Hear now, my heresy: the traditional Thanksgiving meal as portrayed by Norman Rockwell holds little charm for me. For a variety of reasons, that grandma lowering that bird on to the table is, in my mind, consulting her watch and thinking, “All that work is gonna be annihilated in ten minutes. And I don’t even like turkey that much. Damn.”

For all those varieties of reasons, my own little nuclear family has adopted the custom of the destination Thanksgiving, where we decamp as a group to another place and do something, well, a little offbeat. One year Dad, Interrupted and the little Boy, Interrupteds (the Girl, Interrupteds were with their dad that holiday) skied off to Vegas and visited the late, great Star Trek Experience. In my opinion, you haven’t lived until you’ve given thanks over The Holy Rings of Betazed and learned how to burp the Klingon alphabet from a real Klingon.

Over the years our family has done things like tour the USS Midway and ghost hunt through Old Town San Diego graveyards at midnight, with nary a turkey in sight.

But my favorite destination Thanksgiving has got to be Disneyland.

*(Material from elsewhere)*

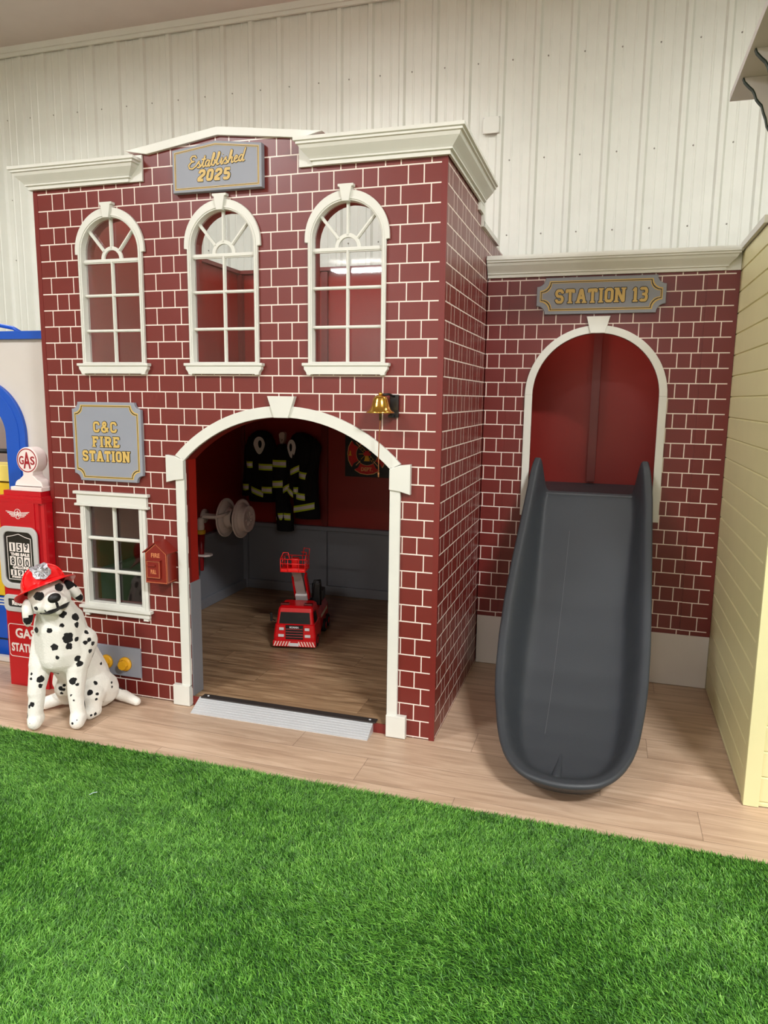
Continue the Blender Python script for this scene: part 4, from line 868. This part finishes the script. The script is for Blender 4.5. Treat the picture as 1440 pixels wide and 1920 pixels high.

Our first November Adventure was twelve years ago, when I picked up the girls at school a little early on Wednesday and told them I had to drag them and their brothers up to my office across town. On the way, we ‘accidentally’ bumped into Dad, Interrupted and two close family friends (who didn’t know it, but they were about to become engaged to be married) and decided over lunch that we didn’t like turkey all that much and so, what the hell! Maybe we should just go to Disneyland.

And then we did just that, to the astonishment of our children, who had no idea that we had planned the whole thing, down to the last packed suitcase, without their knowledge. My theory was that kids who know they’re going somewhere fun manage to get sick at the worst possible moment and somehow the whole trip gets canceled. So I just didn’t tell them we were going.

It’s a testament to how crazy I am that the kids didn’t believe we were going to Disneyland until they saw the Matterhorn towering over Anaheim; years later, I was astonished to find out how ticked off my oldest daughter was that I would do something so heinous as to lie about going to Disneyland!

This year, we told them. We had to; there was no way we could get everyone corralled together otherwise. The kids have always traveled well, and this year was no exception. We had prime rib dinner in our hotel suite and spent four wonderful days luxuriating through The House that the Mouse Built, courtesy of careful planning and thoughtful touches supplied by Dad, Interrupted, who orchestrated the entire trip.

I know I say this every year, honey, but every year you make it true: this was the best Thanksgiving ever.